No one party was expected to win a majority of votes before the Pandora problem exploded on the scene, explained Bloomberg. Babis and ANO were expected to receive the most votes, garnering perhaps 27 percent of the total. The leftwing Pirates and a center-right coalition called Spolu were expected to receive, respectively, 24 percent and 17 percent.
If that does happen after the allegations of money laundering taint the election, that’s good for Babis. President Milos Zeman has already announced that he will likely reappoint Babis as prime minister because, if nobody can form a coalition, he will pick whoever leads the party that receives the most votes, noted Al Jazeera in a story that described the development as a “presidential coup.”
Meanwhile, Babis party’s current coalition partner is not expected to win enough votes to pass the 5-percent threshold necessary to win a seat in parliament. That means, ANO might have to partner with the anti-European and anti-NATO Freedom and Direct Democracy party, wrote Reuters.
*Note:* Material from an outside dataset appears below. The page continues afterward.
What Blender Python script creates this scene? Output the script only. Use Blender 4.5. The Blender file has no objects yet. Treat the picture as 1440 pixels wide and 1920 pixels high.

In exchange for its support in a coalition, that party has demanded that the government hold a referendum to leave the European Union in a move known as Czexit.
It’s important to note that such a referendum might be in the political interests of President Zeman, who has become known as a pro-Russian, pro-Chinese, supposedly anti-democratic European leader, as Euronews described. It might come as no surprise that Hungarian Prime Minister Viktor Orban, a Russophile who has espoused the benefits of illiberal democracy and centralized rule, has put his support behind Babis.
Still, polls and predictions have been wrong many times. And in light of the “hypocrisy and venality” exhibited by the billionaire prime minister, voters might just go for the outsider with dreadlocks.